** BEGIN **
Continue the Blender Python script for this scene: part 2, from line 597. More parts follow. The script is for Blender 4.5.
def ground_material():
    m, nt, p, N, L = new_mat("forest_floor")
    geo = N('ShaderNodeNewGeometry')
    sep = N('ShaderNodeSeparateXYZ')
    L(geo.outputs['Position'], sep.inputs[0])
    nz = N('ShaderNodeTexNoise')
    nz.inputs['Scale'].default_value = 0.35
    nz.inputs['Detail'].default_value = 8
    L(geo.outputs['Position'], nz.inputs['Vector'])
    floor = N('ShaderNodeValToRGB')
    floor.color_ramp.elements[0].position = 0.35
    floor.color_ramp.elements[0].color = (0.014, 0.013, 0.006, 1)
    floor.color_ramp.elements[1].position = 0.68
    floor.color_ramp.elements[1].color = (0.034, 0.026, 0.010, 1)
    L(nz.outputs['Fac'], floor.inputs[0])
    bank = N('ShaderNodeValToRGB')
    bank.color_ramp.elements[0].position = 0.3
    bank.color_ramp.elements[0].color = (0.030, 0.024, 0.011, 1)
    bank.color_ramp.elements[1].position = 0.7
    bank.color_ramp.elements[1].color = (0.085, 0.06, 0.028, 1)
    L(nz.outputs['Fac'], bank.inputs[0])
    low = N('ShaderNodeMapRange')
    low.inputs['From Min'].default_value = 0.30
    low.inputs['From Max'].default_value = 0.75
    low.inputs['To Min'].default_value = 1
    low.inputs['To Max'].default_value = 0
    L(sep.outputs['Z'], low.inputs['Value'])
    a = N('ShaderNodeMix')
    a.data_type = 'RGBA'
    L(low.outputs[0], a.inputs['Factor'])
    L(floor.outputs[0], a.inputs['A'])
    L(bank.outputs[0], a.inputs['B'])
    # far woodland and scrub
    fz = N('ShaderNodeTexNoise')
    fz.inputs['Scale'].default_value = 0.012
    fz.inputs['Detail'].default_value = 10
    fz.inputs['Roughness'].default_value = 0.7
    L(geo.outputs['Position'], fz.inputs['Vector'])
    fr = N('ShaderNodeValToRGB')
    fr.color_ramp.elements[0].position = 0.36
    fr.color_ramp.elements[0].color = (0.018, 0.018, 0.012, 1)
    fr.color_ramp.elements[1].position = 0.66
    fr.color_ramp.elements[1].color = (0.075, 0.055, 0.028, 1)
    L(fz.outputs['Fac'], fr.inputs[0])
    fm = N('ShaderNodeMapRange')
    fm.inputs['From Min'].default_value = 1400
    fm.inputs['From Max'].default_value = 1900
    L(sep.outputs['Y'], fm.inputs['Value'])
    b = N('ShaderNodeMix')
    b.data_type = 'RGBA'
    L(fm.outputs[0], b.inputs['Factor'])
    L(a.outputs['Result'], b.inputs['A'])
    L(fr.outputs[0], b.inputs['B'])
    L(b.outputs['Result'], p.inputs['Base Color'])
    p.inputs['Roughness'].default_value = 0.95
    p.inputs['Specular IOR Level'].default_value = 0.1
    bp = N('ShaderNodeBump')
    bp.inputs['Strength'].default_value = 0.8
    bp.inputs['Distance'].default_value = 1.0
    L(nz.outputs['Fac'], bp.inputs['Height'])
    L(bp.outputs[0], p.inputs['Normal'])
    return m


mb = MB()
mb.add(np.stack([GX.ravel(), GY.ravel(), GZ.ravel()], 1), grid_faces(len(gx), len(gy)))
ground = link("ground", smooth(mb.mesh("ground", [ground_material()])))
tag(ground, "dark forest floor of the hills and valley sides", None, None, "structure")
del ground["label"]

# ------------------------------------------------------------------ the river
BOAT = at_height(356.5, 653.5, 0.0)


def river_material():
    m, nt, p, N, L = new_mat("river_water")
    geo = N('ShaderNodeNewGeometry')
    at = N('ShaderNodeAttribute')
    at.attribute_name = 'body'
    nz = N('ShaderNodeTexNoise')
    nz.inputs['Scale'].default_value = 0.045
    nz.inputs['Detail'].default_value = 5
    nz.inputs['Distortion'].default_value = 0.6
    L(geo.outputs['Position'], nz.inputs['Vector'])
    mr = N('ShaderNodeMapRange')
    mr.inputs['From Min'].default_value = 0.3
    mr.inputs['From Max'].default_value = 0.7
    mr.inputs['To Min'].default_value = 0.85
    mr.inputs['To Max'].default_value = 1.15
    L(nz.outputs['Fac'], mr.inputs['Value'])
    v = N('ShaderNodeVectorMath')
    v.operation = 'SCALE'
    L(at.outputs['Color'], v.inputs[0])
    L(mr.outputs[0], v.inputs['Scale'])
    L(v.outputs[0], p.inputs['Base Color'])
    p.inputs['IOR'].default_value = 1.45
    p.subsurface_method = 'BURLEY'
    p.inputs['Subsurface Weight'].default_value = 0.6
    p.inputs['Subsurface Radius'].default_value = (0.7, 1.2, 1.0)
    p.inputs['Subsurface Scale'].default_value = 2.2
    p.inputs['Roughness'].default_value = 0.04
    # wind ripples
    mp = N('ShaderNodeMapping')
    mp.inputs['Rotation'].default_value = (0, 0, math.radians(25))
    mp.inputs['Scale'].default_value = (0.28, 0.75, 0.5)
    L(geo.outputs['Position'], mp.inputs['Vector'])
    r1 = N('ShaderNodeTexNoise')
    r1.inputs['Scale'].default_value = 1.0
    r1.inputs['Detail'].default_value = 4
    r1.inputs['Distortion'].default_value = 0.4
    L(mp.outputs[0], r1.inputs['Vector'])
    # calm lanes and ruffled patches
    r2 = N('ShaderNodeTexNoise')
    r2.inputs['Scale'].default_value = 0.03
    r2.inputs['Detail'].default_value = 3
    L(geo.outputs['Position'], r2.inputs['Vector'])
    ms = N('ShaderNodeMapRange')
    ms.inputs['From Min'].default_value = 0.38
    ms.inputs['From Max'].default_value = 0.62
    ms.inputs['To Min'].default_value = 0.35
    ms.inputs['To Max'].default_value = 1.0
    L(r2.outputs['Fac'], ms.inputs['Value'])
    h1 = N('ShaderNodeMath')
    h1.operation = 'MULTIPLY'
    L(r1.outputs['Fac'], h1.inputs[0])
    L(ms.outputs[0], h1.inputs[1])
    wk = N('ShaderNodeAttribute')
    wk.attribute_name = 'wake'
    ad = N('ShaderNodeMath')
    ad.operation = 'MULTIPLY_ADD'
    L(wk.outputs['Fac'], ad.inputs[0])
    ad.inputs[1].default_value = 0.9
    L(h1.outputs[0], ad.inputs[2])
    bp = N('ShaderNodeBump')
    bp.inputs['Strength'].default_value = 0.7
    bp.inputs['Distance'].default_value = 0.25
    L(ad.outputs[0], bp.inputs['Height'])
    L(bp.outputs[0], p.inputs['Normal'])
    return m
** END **
Transcribe every line of the data, exactly as it stands.

Continue the Blender Python script for this scene: part 2, from line 597. More parts follow. The script is for Blender 4.5.
def ground_material():
    m, nt, p, N, L = new_mat("forest_floor")
    geo = N('ShaderNodeNewGeometry')
    sep = N('ShaderNodeSeparateXYZ')
    L(geo.outputs['Position'], sep.inputs[0])
    nz = N('ShaderNodeTexNoise')
    nz.inputs['Scale'].default_value = 0.35
    nz.inputs['Detail'].default_value = 8
    L(geo.outputs['Position'], nz.inputs['Vector'])
    floor = N('ShaderNodeValToRGB')
    floor.color_ramp.elements[0].position = 0.35
    floor.color_ramp.elements[0].color = (0.014, 0.013, 0.006, 1)
    floor.color_ramp.elements[1].position = 0.68
    floor.color_ramp.elements[1].color = (0.034, 0.026, 0.010, 1)
    L(nz.outputs['Fac'], floor.inputs[0])
    bank = N('ShaderNodeValToRGB')
    bank.color_ramp.elements[0].position = 0.3
    bank.color_ramp.elements[0].color = (0.030, 0.024, 0.011, 1)
    bank.color_ramp.elements[1].position = 0.7
    bank.color_ramp.elements[1].color = (0.085, 0.06, 0.028, 1)
    L(nz.outputs['Fac'], bank.inputs[0])
    low = N('ShaderNodeMapRange')
    low.inputs['From Min'].default_value = 0.30
    low.inputs['From Max'].default_value = 0.75
    low.inputs['To Min'].default_value = 1
    low.inputs['To Max'].default_value = 0
    L(sep.outputs['Z'], low.inputs['Value'])
    a = N('ShaderNodeMix')
    a.data_type = 'RGBA'
    L(low.outputs[0], a.inputs['Factor'])
    L(floor.outputs[0], a.inputs['A'])
    L(bank.outputs[0], a.inputs['B'])
    # far woodland and scrub
    fz = N('ShaderNodeTexNoise')
    fz.inputs['Scale'].default_value = 0.012
    fz.inputs['Detail'].default_value = 10
    fz.inputs['Roughness'].default_value = 0.7
    L(geo.outputs['Position'], fz.inputs['Vector'])
    fr = N('ShaderNodeValToRGB')
    fr.color_ramp.elements[0].position = 0.36
    fr.color_ramp.elements[0].color = (0.018, 0.018, 0.012, 1)
    fr.color_ramp.elements[1].position = 0.66
    fr.color_ramp.elements[1].color = (0.075, 0.055, 0.028, 1)
    L(fz.outputs['Fac'], fr.inputs[0])
    fm = N('ShaderNodeMapRange')
    fm.inputs['From Min'].default_value = 1400
    fm.inputs['From Max'].default_value = 1900
    L(sep.outputs['Y'], fm.inputs['Value'])
    b = N('ShaderNodeMix')
    b.data_type = 'RGBA'
    L(fm.outputs[0], b.inputs['Factor'])
    L(a.outputs['Result'], b.inputs['A'])
    L(fr.outputs[0], b.inputs['B'])
    L(b.outputs['Result'], p.inputs['Base Color'])
    p.inputs['Roughness'].default_value = 0.95
    p.inputs['Specular IOR Level'].default_value = 0.1
    bp = N('ShaderNodeBump')
    bp.inputs['Strength'].default_value = 0.8
    bp.inputs['Distance'].default_value = 1.0
    L(nz.outputs['Fac'], bp.inputs['Height'])
    L(bp.outputs[0], p.inputs['Normal'])
    return m


mb = MB()
mb.add(np.stack([GX.ravel(), GY.ravel(), GZ.ravel()], 1), grid_faces(len(gx), len(gy)))
ground = link("ground", smooth(mb.mesh("ground", [ground_material()])))
tag(ground, "dark forest floor of the hills and valley sides", None, None, "structure")
del ground["label"]

# ------------------------------------------------------------------ the river
BOAT = at_height(356.5, 653.5, 0.0)


def river_material():
    m, nt, p, N, L = new_mat("river_water")
    geo = N('ShaderNodeNewGeometry')
    at = N('ShaderNodeAttribute')
    at.attribute_name = 'body'
    nz = N('ShaderNodeTexNoise')
    nz.inputs['Scale'].default_value = 0.045
    nz.inputs['Detail'].default_value = 5
    nz.inputs['Distortion'].default_value = 0.6
    L(geo.outputs['Position'], nz.inputs['Vector'])
    mr = N('ShaderNodeMapRange')
    mr.inputs['From Min'].default_value = 0.3
    mr.inputs['From Max'].default_value = 0.7
    mr.inputs['To Min'].default_value = 0.85
    mr.inputs['To Max'].default_value = 1.15
    L(nz.outputs['Fac'], mr.inputs['Value'])
    v = N('ShaderNodeVectorMath')
    v.operation = 'SCALE'
    L(at.outputs['Color'], v.inputs[0])
    L(mr.outputs[0], v.inputs['Scale'])
    L(v.outputs[0], p.inputs['Base Color'])
    p.inputs['IOR'].default_value = 1.45
    p.subsurface_method = 'BURLEY'
    p.inputs['Subsurface Weight'].default_value = 0.6
    p.inputs['Subsurface Radius'].default_value = (0.7, 1.2, 1.0)
    p.inputs['Subsurface Scale'].default_value = 2.2
    p.inputs['Roughness'].default_value = 0.04
    # wind ripples
    mp = N('ShaderNodeMapping')
    mp.inputs['Rotation'].default_value = (0, 0, math.radians(25))
    mp.inputs['Scale'].default_value = (0.28, 0.75, 0.5)
    L(geo.outputs['Position'], mp.inputs['Vector'])
    r1 = N('ShaderNodeTexNoise')
    r1.inputs['Scale'].default_value = 1.0
    r1.inputs['Detail'].default_value = 4
    r1.inputs['Distortion'].default_value = 0.4
    L(mp.outputs[0], r1.inputs['Vector'])
    # calm lanes and ruffled patches
    r2 = N('ShaderNodeTexNoise')
    r2.inputs['Scale'].default_value = 0.03
    r2.inputs['Detail'].default_value = 3
    L(geo.outputs['Position'], r2.inputs['Vector'])
    ms = N('ShaderNodeMapRange')
    ms.inputs['From Min'].default_value = 0.38
    ms.inputs['From Max'].default_value = 0.62
    ms.inputs['To Min'].default_value = 0.35
    ms.inputs['To Max'].default_value = 1.0
    L(r2.outputs['Fac'], ms.inputs['Value'])
    h1 = N('ShaderNodeMath')
    h1.operation = 'MULTIPLY'
    L(r1.outputs['Fac'], h1.inputs[0])
    L(ms.outputs[0], h1.inputs[1])
    wk = N('ShaderNodeAttribute')
    wk.attribute_name = 'wake'
    ad = N('ShaderNodeMath')
    ad.operation = 'MULTIPLY_ADD'
    L(wk.outputs['Fac'], ad.inputs[0])
    ad.inputs[1].default_value = 0.9
    L(h1.outputs[0], ad.inputs[2])
    bp = N('ShaderNodeBump')
    bp.inputs['Strength'].default_value = 0.7
    bp.inputs['Distance'].default_value = 0.25
    L(ad.outputs[0], bp.inputs['Height'])
    L(bp.outputs[0], p.inputs['Normal'])
    return m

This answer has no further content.